The Trade understands the increase in volume is due to NLX’s recent push of long-term products this month. On 11 October, for example, 4,246 two-year Schatz were traded – that number was zero in September.  

Margin efficiency

Developing both long- and short-end curve is part of NLX’s margin efficiency strategy. 

Speaking at the European Exchange Summit in London this week, NLX CEO Charlotte Crosswell spoke about the collateral squeeze as a result of new capital requirements, the US’ Dodd-Frank Act and the European market infrastructure regulation.
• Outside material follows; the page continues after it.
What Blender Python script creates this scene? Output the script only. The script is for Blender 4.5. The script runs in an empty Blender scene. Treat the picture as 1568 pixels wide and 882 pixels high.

“We see the importance of margin efficiencies,” she said. “I think this is the challenge we’ve got in derivatives in Europe. You have the short end sitting at ICE, the long end sitting at Eurex, and OTC sitting at LCH.Clearnet.”

NXL has partnered with LCH.Clearnet, offering margin offsets through clearing long- and short-dated listed instruments at one central counterparty (CPP).

Crosswell said the exchange also had visions to open up margin offsets for OTC trading, though there were regulatory barriers.

“It’s not as simple as opening up one big default fund for listed products and OTC. But I think there are opportunities for an individual bank to say ‘I want my listed flow offsetting my OTC flow’,” she said.

“If banks want to keep their OTC flow sitting at LCH, you’d think they’d drag their listed derivatives to LCH. I think that’s going to be the driver.”

Hirander Misra, former Chi-X Europe COO and CEO of new entrant Global Markets Exchange (GMEX) Group, said it was hard to build market share in derivatives, with barriers of entry and the challenge of gaining traction. Misra named fungibility as the biggest problem for clearing exchange-traded derivatives.

“They may be similar products or even identical products trading on these different platforms, but they margin differently,” he said. 

GMEX, which will offer interest rate swap futures contracts, is currently seeking regulatory approval.